## [WHAT TO WORK ON]
Repeat exactly and only the lines from the line containing "Build this scene" through the line containing "return (*out, 1.0)", both included.

## [DATASET CONTENT]

'''

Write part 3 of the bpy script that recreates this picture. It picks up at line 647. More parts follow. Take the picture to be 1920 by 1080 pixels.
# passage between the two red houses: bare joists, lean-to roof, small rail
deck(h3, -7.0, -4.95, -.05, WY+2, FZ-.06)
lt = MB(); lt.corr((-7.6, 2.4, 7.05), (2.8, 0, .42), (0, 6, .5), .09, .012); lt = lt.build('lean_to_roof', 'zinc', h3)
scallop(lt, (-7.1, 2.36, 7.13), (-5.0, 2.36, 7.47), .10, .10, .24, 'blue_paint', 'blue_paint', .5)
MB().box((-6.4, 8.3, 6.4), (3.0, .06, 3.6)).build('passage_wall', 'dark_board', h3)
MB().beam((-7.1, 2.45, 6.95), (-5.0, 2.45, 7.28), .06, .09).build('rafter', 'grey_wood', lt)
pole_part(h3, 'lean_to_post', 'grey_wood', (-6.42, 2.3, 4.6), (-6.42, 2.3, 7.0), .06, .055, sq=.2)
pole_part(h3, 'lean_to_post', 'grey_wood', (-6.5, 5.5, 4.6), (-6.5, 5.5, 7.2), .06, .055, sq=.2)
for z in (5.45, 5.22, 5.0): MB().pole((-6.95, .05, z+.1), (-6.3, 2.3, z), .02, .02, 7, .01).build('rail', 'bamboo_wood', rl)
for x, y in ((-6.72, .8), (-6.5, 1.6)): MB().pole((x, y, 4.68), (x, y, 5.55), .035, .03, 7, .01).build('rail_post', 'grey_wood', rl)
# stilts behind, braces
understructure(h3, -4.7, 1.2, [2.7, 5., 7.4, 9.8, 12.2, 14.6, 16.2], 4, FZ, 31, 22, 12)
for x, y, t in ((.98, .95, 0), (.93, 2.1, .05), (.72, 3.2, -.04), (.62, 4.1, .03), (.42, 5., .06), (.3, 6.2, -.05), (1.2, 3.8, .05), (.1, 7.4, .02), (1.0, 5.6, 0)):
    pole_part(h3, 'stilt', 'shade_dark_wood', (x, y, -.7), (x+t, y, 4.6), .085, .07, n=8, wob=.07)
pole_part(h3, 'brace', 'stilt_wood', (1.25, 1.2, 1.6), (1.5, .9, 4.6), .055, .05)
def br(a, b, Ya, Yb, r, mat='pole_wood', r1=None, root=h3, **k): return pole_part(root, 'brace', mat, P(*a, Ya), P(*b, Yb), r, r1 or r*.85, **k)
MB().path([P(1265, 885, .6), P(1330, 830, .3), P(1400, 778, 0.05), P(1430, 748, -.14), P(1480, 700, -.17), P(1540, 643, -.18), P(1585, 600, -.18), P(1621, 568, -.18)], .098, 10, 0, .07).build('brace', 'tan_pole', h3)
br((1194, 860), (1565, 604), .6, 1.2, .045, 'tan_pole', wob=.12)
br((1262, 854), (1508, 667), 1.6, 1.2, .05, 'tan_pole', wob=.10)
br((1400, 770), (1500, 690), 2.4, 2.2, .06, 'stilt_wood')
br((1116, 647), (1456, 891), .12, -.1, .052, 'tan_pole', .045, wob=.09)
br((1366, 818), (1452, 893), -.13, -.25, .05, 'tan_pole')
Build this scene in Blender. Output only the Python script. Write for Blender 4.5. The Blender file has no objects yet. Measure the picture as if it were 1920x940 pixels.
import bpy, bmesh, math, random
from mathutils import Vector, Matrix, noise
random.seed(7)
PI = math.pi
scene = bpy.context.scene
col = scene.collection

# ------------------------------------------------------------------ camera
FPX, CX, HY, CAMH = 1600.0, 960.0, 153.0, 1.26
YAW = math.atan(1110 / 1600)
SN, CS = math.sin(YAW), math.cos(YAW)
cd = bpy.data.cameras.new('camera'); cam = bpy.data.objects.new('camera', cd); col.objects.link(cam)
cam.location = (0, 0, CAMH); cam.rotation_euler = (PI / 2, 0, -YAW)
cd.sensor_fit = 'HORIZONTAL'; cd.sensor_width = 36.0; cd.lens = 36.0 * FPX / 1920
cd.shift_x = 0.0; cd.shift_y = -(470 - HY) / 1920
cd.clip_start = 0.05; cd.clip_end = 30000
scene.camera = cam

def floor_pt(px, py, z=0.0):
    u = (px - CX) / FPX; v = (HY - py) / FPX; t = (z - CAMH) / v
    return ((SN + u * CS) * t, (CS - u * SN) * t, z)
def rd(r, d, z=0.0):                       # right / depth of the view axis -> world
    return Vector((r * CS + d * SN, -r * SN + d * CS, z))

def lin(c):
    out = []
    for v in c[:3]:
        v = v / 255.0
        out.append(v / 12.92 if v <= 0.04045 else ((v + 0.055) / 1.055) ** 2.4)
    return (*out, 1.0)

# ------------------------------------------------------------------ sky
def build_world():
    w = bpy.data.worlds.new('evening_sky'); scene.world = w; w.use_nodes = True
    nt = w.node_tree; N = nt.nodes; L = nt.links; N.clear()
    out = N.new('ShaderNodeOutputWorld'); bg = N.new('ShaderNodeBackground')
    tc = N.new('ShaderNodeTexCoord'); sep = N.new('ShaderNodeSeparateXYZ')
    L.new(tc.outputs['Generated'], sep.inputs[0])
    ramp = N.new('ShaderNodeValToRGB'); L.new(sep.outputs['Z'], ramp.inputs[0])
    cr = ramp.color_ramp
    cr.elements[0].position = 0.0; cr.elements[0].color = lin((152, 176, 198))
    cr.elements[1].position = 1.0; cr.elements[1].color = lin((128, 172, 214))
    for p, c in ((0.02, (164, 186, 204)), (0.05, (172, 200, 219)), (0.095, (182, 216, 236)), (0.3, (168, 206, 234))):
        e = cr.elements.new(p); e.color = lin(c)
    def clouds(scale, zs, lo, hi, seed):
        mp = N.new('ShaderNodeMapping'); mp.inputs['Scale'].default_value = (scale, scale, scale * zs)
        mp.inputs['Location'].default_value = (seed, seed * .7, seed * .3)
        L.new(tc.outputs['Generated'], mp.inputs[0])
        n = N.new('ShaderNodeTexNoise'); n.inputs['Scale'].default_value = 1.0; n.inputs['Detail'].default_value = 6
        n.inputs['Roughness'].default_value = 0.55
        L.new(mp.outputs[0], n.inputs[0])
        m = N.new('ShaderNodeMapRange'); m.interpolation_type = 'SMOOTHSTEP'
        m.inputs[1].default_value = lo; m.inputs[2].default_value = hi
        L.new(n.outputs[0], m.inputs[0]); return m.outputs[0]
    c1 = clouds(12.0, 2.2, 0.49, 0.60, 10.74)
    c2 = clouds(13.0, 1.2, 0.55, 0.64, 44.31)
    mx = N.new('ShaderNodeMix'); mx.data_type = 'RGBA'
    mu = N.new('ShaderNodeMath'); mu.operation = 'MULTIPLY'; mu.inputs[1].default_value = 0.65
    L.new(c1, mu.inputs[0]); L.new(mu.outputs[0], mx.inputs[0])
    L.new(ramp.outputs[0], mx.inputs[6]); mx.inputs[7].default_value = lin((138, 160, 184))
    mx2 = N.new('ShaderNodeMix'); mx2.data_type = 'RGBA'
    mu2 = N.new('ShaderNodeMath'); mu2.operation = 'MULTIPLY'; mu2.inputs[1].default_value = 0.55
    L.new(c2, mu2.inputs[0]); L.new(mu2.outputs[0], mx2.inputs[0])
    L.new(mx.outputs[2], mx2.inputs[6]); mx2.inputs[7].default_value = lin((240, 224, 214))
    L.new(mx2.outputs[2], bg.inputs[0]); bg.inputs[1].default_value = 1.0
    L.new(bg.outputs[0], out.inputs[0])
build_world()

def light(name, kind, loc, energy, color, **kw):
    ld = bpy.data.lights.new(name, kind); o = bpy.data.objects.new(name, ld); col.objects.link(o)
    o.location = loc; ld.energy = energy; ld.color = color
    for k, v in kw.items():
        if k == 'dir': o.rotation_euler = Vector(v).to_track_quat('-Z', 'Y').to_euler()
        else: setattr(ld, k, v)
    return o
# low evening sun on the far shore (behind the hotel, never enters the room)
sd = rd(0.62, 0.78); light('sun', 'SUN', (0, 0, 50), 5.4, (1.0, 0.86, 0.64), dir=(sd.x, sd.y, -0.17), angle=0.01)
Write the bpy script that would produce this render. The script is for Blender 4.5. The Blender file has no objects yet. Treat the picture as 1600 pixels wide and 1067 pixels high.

'''

## [THE RESPONSE]
Build this scene in Blender. Output only the Python script. Write for Blender 4.5. The Blender file has no objects yet. Measure the picture as if it were 1920x940 pixels.
import bpy, bmesh, math, random
from mathutils import Vector, Matrix, noise
random.seed(7)
PI = math.pi
scene = bpy.context.scene
col = scene.collection

# ------------------------------------------------------------------ camera
FPX, CX, HY, CAMH = 1600.0, 960.0, 153.0, 1.26
YAW = math.atan(1110 / 1600)
SN, CS = math.sin(YAW), math.cos(YAW)
cd = bpy.data.cameras.new('camera'); cam = bpy.data.objects.new('camera', cd); col.objects.link(cam)
cam.location = (0, 0, CAMH); cam.rotation_euler = (PI / 2, 0, -YAW)
cd.sensor_fit = 'HORIZONTAL'; cd.sensor_width = 36.0; cd.lens = 36.0 * FPX / 1920
cd.shift_x = 0.0; cd.shift_y = -(470 - HY) / 1920
cd.clip_start = 0.05; cd.clip_end = 30000
scene.camera = cam

def floor_pt(px, py, z=0.0):
    u = (px - CX) / FPX; v = (HY - py) / FPX; t = (z - CAMH) / v
    return ((SN + u * CS) * t, (CS - u * SN) * t, z)
def rd(r, d, z=0.0):                       # right / depth of the view axis -> world
    return Vector((r * CS + d * SN, -r * SN + d * CS, z))

def lin(c):
    out = []
    for v in c[:3]:
        v = v / 255.0
        out.append(v / 12.92 if v <= 0.04045 else ((v + 0.055) / 1.055) ** 2.4)
    return (*out, 1.0)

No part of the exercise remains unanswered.